Преувеличенность представлений автора о некапиталистической перспективе гоминьдановского Китая наглядней всего выступает в его книге [645] в главе, посвященной шаньсийскому милитаристу Янь Си-шаню. Этот «прогрессивный» генерал не только сделал свою провинцию ареной самого широкого грюндерства, но и, по мнению А. В. Меликсетова, успешно разрешил проблему, над которой тщетно ломали голову Сунь Ят-сен и все китайские мыслители нового времени,— проблему накоплений. Решение заключалось в следующем: налоговые поступления от населения провинции, ранее в значительной части оседавшие у уездных властей, стали направляться непосредственно в губернаторскую казну; дальше—общекитайскому правительству—они по-прежнему не передавались. Сами налоги, столь умело аккумулируемые шаньсийским диктатором, были доведены до максимально высокого в Китае уровня. Таким образом, «индустриализация» Шаньси проводилась за счет разорения основной массы населения—многострадального крестьянства. Естественно, продукция построенных таким образом предприятий не получала сбыта, так как потребитель был разорен. Даже при высоком налогообложении средств казне не хватало: крупнейшая стройка Янь Си-шаня — железная дорога Датун Пучжоу — велась силами армии. Вся деятельность Янь Си-шаня, разрекламированная некоторыми западными авторами, наглядно свидетельствует о тупике, в который зашла внутренняя политика реакционного, опиравшегося на крупную буржуазию и феодальных помещиков гоминьдана.

Мы не отрицаем достоинств упомянутой нами книги А. В. Меликсетова. Автор остро ставит вопрос о пересмотре некоторых устоявшихся оценок, напоминает, что в политике гоминьдана в 1928—1937 гг. одно время имелись определенные положительные моменты, отразившие участие в нем национальной буржуазии.

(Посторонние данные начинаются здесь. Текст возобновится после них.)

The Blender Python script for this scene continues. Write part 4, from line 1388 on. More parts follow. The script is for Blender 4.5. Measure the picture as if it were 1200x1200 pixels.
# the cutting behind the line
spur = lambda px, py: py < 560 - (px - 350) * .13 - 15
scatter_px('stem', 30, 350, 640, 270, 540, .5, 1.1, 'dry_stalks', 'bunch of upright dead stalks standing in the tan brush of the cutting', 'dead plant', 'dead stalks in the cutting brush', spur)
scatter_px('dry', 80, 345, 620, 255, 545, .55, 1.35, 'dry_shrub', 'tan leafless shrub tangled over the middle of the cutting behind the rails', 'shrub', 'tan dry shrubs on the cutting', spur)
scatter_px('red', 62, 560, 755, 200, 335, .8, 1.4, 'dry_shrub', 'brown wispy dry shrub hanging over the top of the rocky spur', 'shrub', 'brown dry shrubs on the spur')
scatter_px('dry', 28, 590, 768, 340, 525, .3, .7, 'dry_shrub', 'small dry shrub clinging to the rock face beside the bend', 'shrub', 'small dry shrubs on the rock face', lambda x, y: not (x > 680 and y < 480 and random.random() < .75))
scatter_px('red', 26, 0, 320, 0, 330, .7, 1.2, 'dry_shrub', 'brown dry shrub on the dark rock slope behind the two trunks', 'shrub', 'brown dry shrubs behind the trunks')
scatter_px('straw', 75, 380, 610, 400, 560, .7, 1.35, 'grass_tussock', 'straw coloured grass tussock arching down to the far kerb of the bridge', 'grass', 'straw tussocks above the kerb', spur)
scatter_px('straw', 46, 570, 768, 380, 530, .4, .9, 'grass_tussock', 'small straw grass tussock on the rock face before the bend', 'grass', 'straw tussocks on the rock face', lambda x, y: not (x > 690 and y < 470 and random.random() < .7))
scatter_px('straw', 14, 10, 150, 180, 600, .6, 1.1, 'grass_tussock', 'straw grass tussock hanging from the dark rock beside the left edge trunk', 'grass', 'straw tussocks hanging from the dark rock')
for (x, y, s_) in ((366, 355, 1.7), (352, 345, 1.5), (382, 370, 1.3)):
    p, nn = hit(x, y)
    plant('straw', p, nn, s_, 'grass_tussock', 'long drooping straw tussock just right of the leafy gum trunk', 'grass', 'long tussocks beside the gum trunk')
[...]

Но обращение для объяснения современных явлений к гипотезе азиатского способа производства лишь мешает автору. Нам представляется, что в области новой и новейшей истории категории азиатского способа производства, неэкономических определяющих факторов, личностных отношений и т. п. оказываются столь же неосновательными, что и в древней и средневековой истории.